The staff (plural staves) is written as five horizontal parallel lines. Most of the notes of the music are placed on one of these lines or in a space in between lines. Extra ledger lines may be added to show a note that is too high or too low to be on the staff. Vertical bar lines divide the staff into short sections called measures or bars. A double bar line, either heavy or light, is used to mark the ends of larger sections of music, including the very end of a piece, which is marked by a heavy double bar.

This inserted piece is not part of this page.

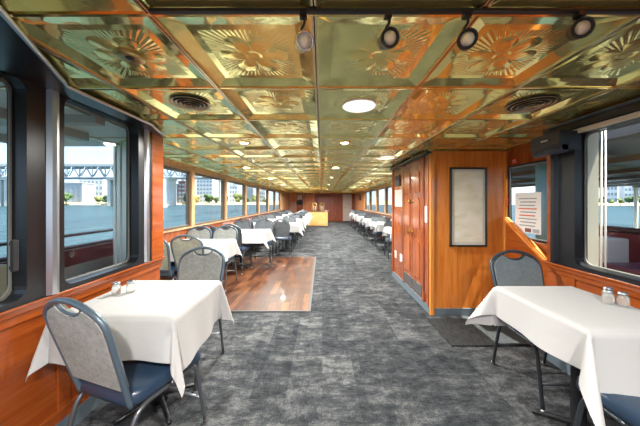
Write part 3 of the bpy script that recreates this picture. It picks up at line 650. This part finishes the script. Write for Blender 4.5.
# ================================================================ ceiling fixtures
def downlight(x, y, lab, lit=True):
    t = thing('ceiling_downlight', lab, 'ceiling light', (x, y, CZ+.009), 0, 'round downlights in the brass ceiling')
    bm = bmesh.new(); lathe(bm, [(.045, .006), (.047, -.002), (.062, -.006), (.068, .002), (.068, .006)], n=20); obj('trim_ring', bm, BRASS, t)
    bm = bmesh.new(); lathe(bm, [(.01, -.004), (.036, -.003), (.044, .004), (.044, .01)], n=18); obj('lens', bm, LAMPM, t)
    l = bpy.data.lights.new('lamp', 'AREA'); l.shape = 'DISK'; l.size = .1; l.energy = DOWN_W*(1.0 if y < 0 else (.8 if y < 3 else 1.1)); l.color = (1, .95, .87); l.spread = radians(170)
    lo = bpy.data.objects.new('lamp', l); COL.objects.link(lo); lo.parent = t; lo.location = (0, 0, -.012)
spots = [(.243, 2.72, 'in the centre bay, nearest the camera'), (.243, 4.60, 'in the centre bay, second from the camera'), (.243, 6.5, 'in the centre bay, third from the camera'), (.243, 9.2, 'in the centre bay, fourth from the camera'), (.243, 12.4, 'in the centre bay, fifth from the camera'), (.243, 15.6, 'in the centre bay, above the bar'),
         (-.83, 2.72, 'left of the centre bays above the left front chairs'), (-1.37, 4.60, 'in the left bay above the dance floor'), (-1.37, 6.75, 'in the left bay just beyond the dance floor'), (-1.37, 8.9, 'in the left bay, third along the windows'), (-1.37, 11.05, 'in the left bay, fourth along the windows'), (-1.37, 13.7, 'in the left bay, last along the windows'),
         (1.32, 7.3, 'in the right bay, first beyond the cabin'), (1.32, 10.0, 'in the right bay, second beyond the cabin'), (1.32, 13.2, 'in the right bay, last beyond the cabin'),
         (-.30, -.25, 'added unseen behind the camera, left'), (.78, -.25, 'added unseen behind the camera, right'), (.24, -1.3, 'added unseen at the rear wall')]  # unseen lamps added to brighten the surfaces that face the camera
for x, y, s in spots: downlight(x, y, 'small warm lit downlight %s' % s)
def flush(x, y, r, lab):
    t = thing('flush_disc_light', lab, 'ceiling light', (x, y, CZ+.010)); bm = bmesh.new(); lathe(bm, [(r*.5, -.012), (r*.93, -.010), (r*.98, -.002), (r*.98, .005)], n=36); obj('diffuser', bm, LENSW, t)
    bm = bmesh.new(); lathe(bm, [(r*.985, .005), (r*.985, -.004), (r*1.03, -.004), (r*1.05, .003), (r*1.05, .005)], n=36); obj('rim', bm, WHITE, t)
flush(.243, 1.67, .108, 'large round white disc light in the brass ceiling, centre front')
flush(.90, 3.60, .14, 'large round white disc in the brass ceiling left of the cabin top')
def vent(x, y, r, lab, z=CZ+.003):
    t = thing('ceiling_vent', lab, 'vent', (x, y, z), 0, 'round air vents in the brass ceiling')
    bm = bmesh.new(); lathe(bm, [(r*.1, .008), (r*.95, .008), (r*.97, .012)], n=32); obj('dark_throat', bm, BLACKM, t)
    for k in range(4):
        q = r*(1-.23*k); bm = bmesh.new(); lathe(bm, [(q*.84, .007), (q*.86, .002-.003*k), (q, -.003-.003*k), (q*1.02, .0-.003*k), (q*.90, .007)], n=32); bm.faces.ensure_lookup_table()
        caps = [f for f in bm.faces if len(f.verts) > 4]; bmesh.ops.delete(bm, geom=caps, context='FACES_ONLY'); obj('vent_ring', bm, mat('bronze vent ring', (.35,.30,.2), .25, 1), t)
vent(-.835, 1.62, .115, 'round ringed air vent above the near left window')
vent(1.345, 1.64, .14, 'round ringed air vent above the near right window')
t = thing('ceiling_speaker', 'small dark oval port in the middle of the left brass flower', 'speaker', (-.835, 1.109, CZ+.010)); bm = bmesh.new(); lathe(bm, [(.018, -.004), (.05, -.006), (.058, -.001), (.06, .006)], n=28); obj('ring', bm, BRASSD, t); bm = bmesh.new(); lathe(bm, [(.004, -.008), (.016, -.007), (.018, -.002)], n=20); obj('port', bm, BLACKM, t)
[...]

Figure 1: The five horizontal lines are the lines of the staff. In between the lines are the spaces. If a note is above or below the staff, ledger lines are added to show how far above or below. Shorter vertical lines are bar lines. The most important symbols on the staff, the clef symbol, key signature and time signature, appear at the beginning of the staff.
The Staff
The Staff (staffig1.png)

Many different kinds of symbols can appear on, above, and below the staff. The notes and rests are the actual written music. A note stands for a sound; a rest stands for a silence. Other symbols on the staff, like the clef symbol, the key signature, and the time signature, tell you important information about the notes and measures. Symbols that appear above and below the music may tell you how fast it goes (tempo markings), how loud it should be (dynamic markings), where to go next (repeats, for example) and even give directions for how to perform particular notes (accents, for example).

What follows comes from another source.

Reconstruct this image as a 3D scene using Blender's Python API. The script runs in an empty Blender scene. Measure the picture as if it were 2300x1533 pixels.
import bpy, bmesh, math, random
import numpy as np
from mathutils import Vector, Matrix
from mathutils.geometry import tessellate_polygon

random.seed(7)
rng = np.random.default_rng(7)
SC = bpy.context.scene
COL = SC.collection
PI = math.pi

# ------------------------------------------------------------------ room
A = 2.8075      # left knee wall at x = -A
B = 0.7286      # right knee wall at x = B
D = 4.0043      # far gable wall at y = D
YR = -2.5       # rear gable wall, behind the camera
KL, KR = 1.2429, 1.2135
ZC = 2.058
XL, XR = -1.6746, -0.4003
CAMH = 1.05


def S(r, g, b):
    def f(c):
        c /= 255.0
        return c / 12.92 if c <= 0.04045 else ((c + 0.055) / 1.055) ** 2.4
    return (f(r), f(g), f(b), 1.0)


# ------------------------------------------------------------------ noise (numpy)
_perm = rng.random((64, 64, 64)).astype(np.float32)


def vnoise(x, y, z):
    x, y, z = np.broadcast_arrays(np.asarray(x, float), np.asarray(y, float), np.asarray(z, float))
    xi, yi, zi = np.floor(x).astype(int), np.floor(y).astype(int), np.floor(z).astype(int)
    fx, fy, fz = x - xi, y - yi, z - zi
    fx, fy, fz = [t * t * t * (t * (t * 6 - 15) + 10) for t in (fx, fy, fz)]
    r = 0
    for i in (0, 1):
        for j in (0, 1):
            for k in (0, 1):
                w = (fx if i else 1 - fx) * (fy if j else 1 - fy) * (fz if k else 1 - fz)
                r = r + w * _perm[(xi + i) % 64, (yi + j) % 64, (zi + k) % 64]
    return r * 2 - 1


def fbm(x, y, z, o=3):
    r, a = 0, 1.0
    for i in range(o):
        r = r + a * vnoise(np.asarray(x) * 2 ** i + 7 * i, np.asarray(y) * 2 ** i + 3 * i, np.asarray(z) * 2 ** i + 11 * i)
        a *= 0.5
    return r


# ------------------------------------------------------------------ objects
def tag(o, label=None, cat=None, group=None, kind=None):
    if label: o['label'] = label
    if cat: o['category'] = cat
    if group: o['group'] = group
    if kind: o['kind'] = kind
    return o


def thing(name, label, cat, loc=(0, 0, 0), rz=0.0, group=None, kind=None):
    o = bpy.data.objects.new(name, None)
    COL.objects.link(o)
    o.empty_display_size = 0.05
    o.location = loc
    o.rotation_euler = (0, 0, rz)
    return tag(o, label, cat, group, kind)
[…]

Figure 2: The bar lines divide the staff into short sections called bars or measures. The notes (sounds) and rests (silences) are the written music. Many other symbols may appear on, above, or below the staff, giving directions for how to play the music.
Other Symbols on the Staff
Other Symbols on the Staff (staffig2.png)

Systems of staves

The staff is read from left to right. Staffs (some musicians prefer the plural staves) are read, beginning at the top of the page, one staff at a time unless they are connected. If staves should be played at the same time (by the same person or by different people), they will be connected by a long vertical line at the left hand side, to create a system. They may also be connected by their bar lines. Staves played by similar instruments or voices, or staves that should be played by the same person (for example, the right hand and left hand of a piano part) may be grouped together by braces or brackets at the beginning of each line.

Figure 3
Systems of Staves
(a)
Figure 3(a) (staffig3.png)
(b) When many staves are to be played at the same time, as in this orchestral score, the lines for similar instruments - all the violins, for example, or all the strings - may be marked with braces or brackets.